New Course Helps Students Practice Mindfulness to Ease Stress, Improve Communication

Saint Joseph’s communication and media studies department introduces a new upper-level, experiential communications course to help students ease anxiety.


by Katie Cirucci '22

In 2020, studies found that over 80% of college students were experiencing increased levels of stress and anxiety. One way mental health experts suggest reducing this tension is through the practice of mindfulness. 

But what does it actually mean to be mindful? 

This question is being explored in a new, upper-level experiential course called Mindfulness Communication led by Aimée Knight, Ph.D., associate professor of communication and media studies. 

Knight came to Saint Joseph’s in 2009 where she swiftly began working to develop the communication studies major and expand the department. Through Mindfulness Communication, Knight hopes students will develop skills they need to overcome their mental health struggles.

I really wanted to understand how to incorporate some of these mindfulness skills into the act of communicatingI really believe that understanding can help students.

Aimée Knight, Ph.D.

 “I really wanted to understand how to incorporate some of these mindfulness skills into the act of communicating,” explains Knight. “I really believe that understanding can help students.”

This discussion-based course encourages students to “try on” different methods of staying mindful, like staying present and deep listening. These skills will enhance their ability to communicate effectively with peers in the classroom, workplace and at home. 

The students in Mindfulness Communication will ultimately create content that showcases different styles of meditation for public consumption. 

“These videos could be a meditation on mindful eating or walking,” says Knight. “It could be something very specific about working through emotion or a certain thought.
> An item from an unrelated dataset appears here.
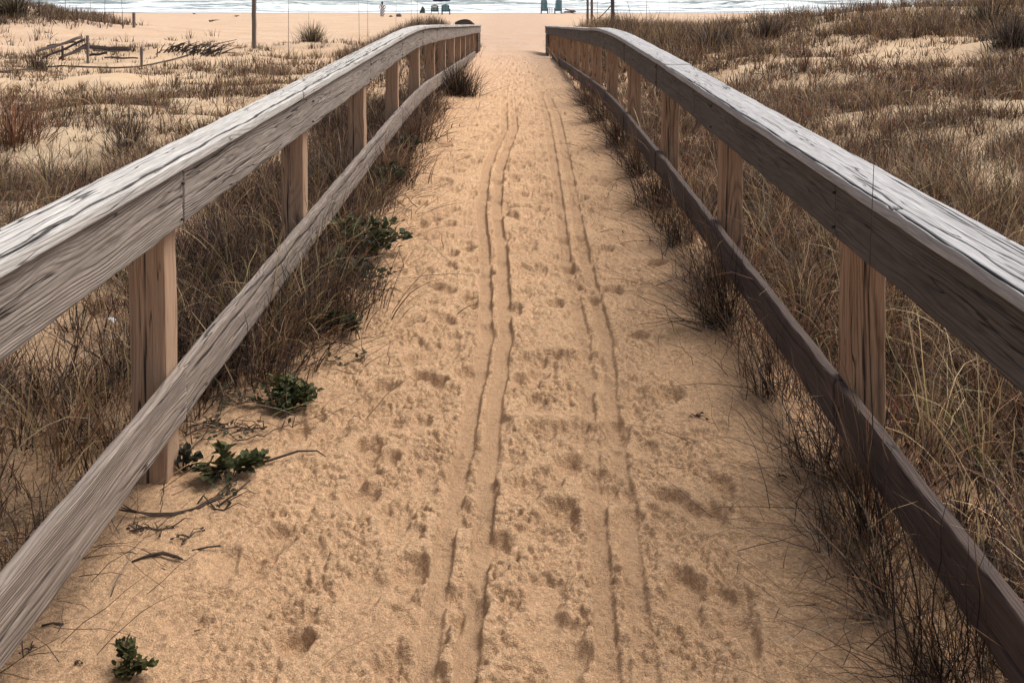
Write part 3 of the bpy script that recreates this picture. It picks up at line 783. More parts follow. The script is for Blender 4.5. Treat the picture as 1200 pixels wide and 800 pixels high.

Maybe they’ll create a playlist or record a mantra to listen to after they've had a fight with someone or when they wake up in the morning.”

Knight’s goal is to have the students experience all different kinds of meditation in an effort to convey that mindfulness doesn't look one specific way. 

“It is so important for college students to have a class where we can focus on mindfulness-based stress reduction,” says Anna Kalafatis ’22, a communications major enrolled in the course. “Students feel so stressed and overwhelmed these days. Having a designated time each week to be able to work on my mindfulness practice has helped me feel more focused.” 

Meditation in class promotes healthy awareness within oneself that can be then translated to personal and professional relationships. 

“There are so many different ways we can incorporate embodied awareness into our lives,” Kalafatis explains.  

In preparation for the course, Knight was trained in Mindfulness-Based Stress Reduction (MBSR). One of the goals of her training was to explore what it meant to mindfully communicate.

“Mindfulness awareness that arises through paying attention, on purpose, in the present moment, non-judgmentally,” explains Jon Kabat-Zinn, founder of MBSR. “We do this in the service of self-understanding and wisdom.”

Knight felt meditation and the act of being present wove Kabat-Zinn’s idea of mindfulness in with the concept of communicating.

Mindful Communication is the perfect start to my week,” says Gabriella Guzzardo ’23, a communication studies major enrolled in the course. “It’s the first class of the day for me on Monday and always helps me to feel refreshed, calm and ready to continue my day. Dr. Knight has introduced lots of different meditation practices that I use to cope with stress on a daily basis.” 

When students aren’t meditating, Knight utilizes a mindfulness bell that will ring at random points throughout class time to remind and encourage everyone to stay present, in the moment. 

“If you're here, be here mindfully,” says Knight. “Even if you're checking your cell phone or you have to leave — take good care of yourself. For the 50 minutes that we're here together, we're practicing mindfulness.”

This holistic approach to communication refreshes students and is one way to become more introspective and emotionally intelligent

“We’re taking a look at our own minds and how we process things, which is really important for students,” says Knight. “It took me a long time to understand how my mind and emotions work; what a valuable skill to learn when you're 20 versus 40.”